### TASK TO CARRY OUT
Take the records underneath and set them down exactly.

Rows from a 3D scene dataset:
* * * *
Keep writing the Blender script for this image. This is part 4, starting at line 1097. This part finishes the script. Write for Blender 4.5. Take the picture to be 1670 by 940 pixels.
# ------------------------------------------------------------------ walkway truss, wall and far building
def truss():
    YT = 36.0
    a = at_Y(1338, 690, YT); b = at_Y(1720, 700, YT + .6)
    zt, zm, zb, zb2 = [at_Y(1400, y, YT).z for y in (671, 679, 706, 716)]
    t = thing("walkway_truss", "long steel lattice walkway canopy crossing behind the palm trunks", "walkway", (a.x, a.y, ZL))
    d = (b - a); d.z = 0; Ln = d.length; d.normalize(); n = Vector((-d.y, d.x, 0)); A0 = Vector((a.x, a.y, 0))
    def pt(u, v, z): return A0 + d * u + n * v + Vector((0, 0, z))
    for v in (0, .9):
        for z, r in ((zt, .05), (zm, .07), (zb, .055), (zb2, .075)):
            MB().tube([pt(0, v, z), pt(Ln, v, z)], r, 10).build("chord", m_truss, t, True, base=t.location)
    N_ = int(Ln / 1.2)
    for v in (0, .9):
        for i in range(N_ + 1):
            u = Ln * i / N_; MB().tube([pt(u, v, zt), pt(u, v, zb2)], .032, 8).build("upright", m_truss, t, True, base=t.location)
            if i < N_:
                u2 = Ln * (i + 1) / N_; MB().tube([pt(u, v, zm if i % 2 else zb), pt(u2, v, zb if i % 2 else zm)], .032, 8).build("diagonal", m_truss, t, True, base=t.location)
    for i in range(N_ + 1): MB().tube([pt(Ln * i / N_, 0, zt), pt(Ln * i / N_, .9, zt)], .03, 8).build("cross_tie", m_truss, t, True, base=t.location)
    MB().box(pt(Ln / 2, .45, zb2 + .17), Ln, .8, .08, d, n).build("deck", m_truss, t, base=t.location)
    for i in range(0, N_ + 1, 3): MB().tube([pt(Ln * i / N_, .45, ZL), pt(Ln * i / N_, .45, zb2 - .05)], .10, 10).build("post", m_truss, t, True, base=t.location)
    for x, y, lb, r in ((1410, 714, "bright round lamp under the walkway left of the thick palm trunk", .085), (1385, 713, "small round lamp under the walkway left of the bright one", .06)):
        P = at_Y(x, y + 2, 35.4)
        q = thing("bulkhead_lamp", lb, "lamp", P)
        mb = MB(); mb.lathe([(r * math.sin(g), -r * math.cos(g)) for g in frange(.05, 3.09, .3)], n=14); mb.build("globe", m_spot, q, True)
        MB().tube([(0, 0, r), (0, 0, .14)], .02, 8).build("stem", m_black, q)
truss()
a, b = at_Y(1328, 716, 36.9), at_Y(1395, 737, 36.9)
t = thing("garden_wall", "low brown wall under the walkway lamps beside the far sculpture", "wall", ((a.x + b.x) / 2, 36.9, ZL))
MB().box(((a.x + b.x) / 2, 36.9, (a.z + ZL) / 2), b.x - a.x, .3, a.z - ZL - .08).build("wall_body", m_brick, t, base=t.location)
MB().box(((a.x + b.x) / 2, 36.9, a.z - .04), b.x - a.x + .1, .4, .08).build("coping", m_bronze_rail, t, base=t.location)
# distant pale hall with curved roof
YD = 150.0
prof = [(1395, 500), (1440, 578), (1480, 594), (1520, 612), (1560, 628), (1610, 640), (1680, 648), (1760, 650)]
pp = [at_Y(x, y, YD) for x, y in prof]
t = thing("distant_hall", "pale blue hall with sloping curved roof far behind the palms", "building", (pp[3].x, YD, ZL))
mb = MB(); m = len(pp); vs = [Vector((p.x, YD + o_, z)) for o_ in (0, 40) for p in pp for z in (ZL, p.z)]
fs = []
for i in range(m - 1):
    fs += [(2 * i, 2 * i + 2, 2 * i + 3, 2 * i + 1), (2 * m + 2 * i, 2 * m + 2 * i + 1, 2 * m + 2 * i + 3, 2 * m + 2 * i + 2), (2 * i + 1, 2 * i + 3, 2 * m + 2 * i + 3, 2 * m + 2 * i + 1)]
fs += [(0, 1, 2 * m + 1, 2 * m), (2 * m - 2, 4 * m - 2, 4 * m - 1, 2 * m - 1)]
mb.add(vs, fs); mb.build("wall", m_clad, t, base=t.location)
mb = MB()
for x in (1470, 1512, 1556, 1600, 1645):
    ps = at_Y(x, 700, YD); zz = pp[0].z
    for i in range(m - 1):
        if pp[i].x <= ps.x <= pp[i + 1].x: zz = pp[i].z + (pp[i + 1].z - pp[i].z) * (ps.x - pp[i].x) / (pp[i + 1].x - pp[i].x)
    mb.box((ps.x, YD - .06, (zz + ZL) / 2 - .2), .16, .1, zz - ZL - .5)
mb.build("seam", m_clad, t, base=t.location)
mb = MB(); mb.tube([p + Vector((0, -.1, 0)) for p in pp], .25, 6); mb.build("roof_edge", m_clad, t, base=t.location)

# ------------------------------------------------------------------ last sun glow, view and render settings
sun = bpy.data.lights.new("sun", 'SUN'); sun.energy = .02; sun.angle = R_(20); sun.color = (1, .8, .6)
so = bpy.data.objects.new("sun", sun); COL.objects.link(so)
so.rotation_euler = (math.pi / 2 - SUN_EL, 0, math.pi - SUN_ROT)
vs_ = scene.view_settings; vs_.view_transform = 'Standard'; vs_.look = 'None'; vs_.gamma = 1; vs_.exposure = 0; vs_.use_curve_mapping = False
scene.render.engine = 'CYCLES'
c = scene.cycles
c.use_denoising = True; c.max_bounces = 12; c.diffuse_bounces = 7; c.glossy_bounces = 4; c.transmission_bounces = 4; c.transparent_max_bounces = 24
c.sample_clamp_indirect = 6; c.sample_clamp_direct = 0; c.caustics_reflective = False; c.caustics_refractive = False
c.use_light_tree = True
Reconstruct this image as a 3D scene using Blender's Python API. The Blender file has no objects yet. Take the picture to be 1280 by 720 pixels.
* * * *
### RESPONSE TO THIS EXERCISE
Keep writing the Blender script for this image. This is part 4, starting at line 1097. This part finishes the script. Write for Blender 4.5. Take the picture to be 1670 by 940 pixels.
# ------------------------------------------------------------------ walkway truss, wall and far building
def truss():
    YT = 36.0
    a = at_Y(1338, 690, YT); b = at_Y(1720, 700, YT + .6)
    zt, zm, zb, zb2 = [at_Y(1400, y, YT).z for y in (671, 679, 706, 716)]
    t = thing("walkway_truss", "long steel lattice walkway canopy crossing behind the palm trunks", "walkway", (a.x, a.y, ZL))
    d = (b - a); d.z = 0; Ln = d.length; d.normalize(); n = Vector((-d.y, d.x, 0)); A0 = Vector((a.x, a.y, 0))
    def pt(u, v, z): return A0 + d * u + n * v + Vector((0, 0, z))
    for v in (0, .9):
        for z, r in ((zt, .05), (zm, .07), (zb, .055), (zb2, .075)):
            MB().tube([pt(0, v, z), pt(Ln, v, z)], r, 10).build("chord", m_truss, t, True, base=t.location)
    N_ = int(Ln / 1.2)
    for v in (0, .9):
        for i in range(N_ + 1):
            u = Ln * i / N_; MB().tube([pt(u, v, zt), pt(u, v, zb2)], .032, 8).build("upright", m_truss, t, True, base=t.location)
            if i < N_:
                u2 = Ln * (i + 1) / N_; MB().tube([pt(u, v, zm if i % 2 else zb), pt(u2, v, zb if i % 2 else zm)], .032, 8).build("diagonal", m_truss, t, True, base=t.location)
    for i in range(N_ + 1): MB().tube([pt(Ln * i / N_, 0, zt), pt(Ln * i / N_, .9, zt)], .03, 8).build("cross_tie", m_truss, t, True, base=t.location)
    MB().box(pt(Ln / 2, .45, zb2 + .17), Ln, .8, .08, d, n).build("deck", m_truss, t, base=t.location)
    for i in range(0, N_ + 1, 3): MB().tube([pt(Ln * i / N_, .45, ZL), pt(Ln * i / N_, .45, zb2 - .05)], .10, 10).build("post", m_truss, t, True, base=t.location)
    for x, y, lb, r in ((1410, 714, "bright round lamp under the walkway left of the thick palm trunk", .085), (1385, 713, "small round lamp under the walkway left of the bright one", .06)):
        P = at_Y(x, y + 2, 35.4)
        q = thing("bulkhead_lamp", lb, "lamp", P)
        mb = MB(); mb.lathe([(r * math.sin(g), -r * math.cos(g)) for g in frange(.05, 3.09, .3)], n=14); mb.build("globe", m_spot, q, True)
        MB().tube([(0, 0, r), (0, 0, .14)], .02, 8).build("stem", m_black, q)
truss()
a, b = at_Y(1328, 716, 36.9), at_Y(1395, 737, 36.9)
t = thing("garden_wall", "low brown wall under the walkway lamps beside the far sculpture", "wall", ((a.x + b.x) / 2, 36.9, ZL))
MB().box(((a.x + b.x) / 2, 36.9, (a.z + ZL) / 2), b.x - a.x, .3, a.z - ZL - .08).build("wall_body", m_brick, t, base=t.location)
MB().box(((a.x + b.x) / 2, 36.9, a.z - .04), b.x - a.x + .1, .4, .08).build("coping", m_bronze_rail, t, base=t.location)
# distant pale hall with curved roof
YD = 150.0
prof = [(1395, 500), (1440, 578), (1480, 594), (1520, 612), (1560, 628), (1610, 640), (1680, 648), (1760, 650)]
pp = [at_Y(x, y, YD) for x, y in prof]
t = thing("distant_hall", "pale blue hall with sloping curved roof far behind the palms", "building", (pp[3].x, YD, ZL))
mb = MB(); m = len(pp); vs = [Vector((p.x, YD + o_, z)) for o_ in (0, 40) for p in pp for z in (ZL, p.z)]
fs = []
for i in range(m - 1):
    fs += [(2 * i, 2 * i + 2, 2 * i + 3, 2 * i + 1), (2 * m + 2 * i, 2 * m + 2 * i + 1, 2 * m + 2 * i + 3, 2 * m + 2 * i + 2), (2 * i + 1, 2 * i + 3, 2 * m + 2 * i + 3, 2 * m + 2 * i + 1)]
fs += [(0, 1, 2 * m + 1, 2 * m), (2 * m - 2, 4 * m - 2, 4 * m - 1, 2 * m - 1)]
mb.add(vs, fs); mb.build("wall", m_clad, t, base=t.location)
mb = MB()
for x in (1470, 1512, 1556, 1600, 1645):
    ps = at_Y(x, 700, YD); zz = pp[0].z
    for i in range(m - 1):
        if pp[i].x <= ps.x <= pp[i + 1].x: zz = pp[i].z + (pp[i + 1].z - pp[i].z) * (ps.x - pp[i].x) / (pp[i + 1].x - pp[i].x)
    mb.box((ps.x, YD - .06, (zz + ZL) / 2 - .2), .16, .1, zz - ZL - .5)
mb.build("seam", m_clad, t, base=t.location)
mb = MB(); mb.tube([p + Vector((0, -.1, 0)) for p in pp], .25, 6); mb.build("roof_edge", m_clad, t, base=t.location)

# ------------------------------------------------------------------ last sun glow, view and render settings
sun = bpy.data.lights.new("sun", 'SUN'); sun.energy = .02; sun.angle = R_(20); sun.color = (1, .8, .6)
so = bpy.data.objects.new("sun", sun); COL.objects.link(so)
so.rotation_euler = (math.pi / 2 - SUN_EL, 0, math.pi - SUN_ROT)
vs_ = scene.view_settings; vs_.view_transform = 'Standard'; vs_.look = 'None'; vs_.gamma = 1; vs_.exposure = 0; vs_.use_curve_mapping = False
scene.render.engine = 'CYCLES'
c = scene.cycles
c.use_denoising = True; c.max_bounces = 12; c.diffuse_bounces = 7; c.glossy_bounces = 4; c.transmission_bounces = 4; c.transparent_max_bounces = 24
c.sample_clamp_indirect = 6; c.sample_clamp_direct = 0; c.caustics_reflective = False; c.caustics_refractive = False
c.use_light_tree = True
Reconstruct this image as a 3D scene using Blender's Python API. The Blender file has no objects yet. Take the picture to be 1280 by 720 pixels.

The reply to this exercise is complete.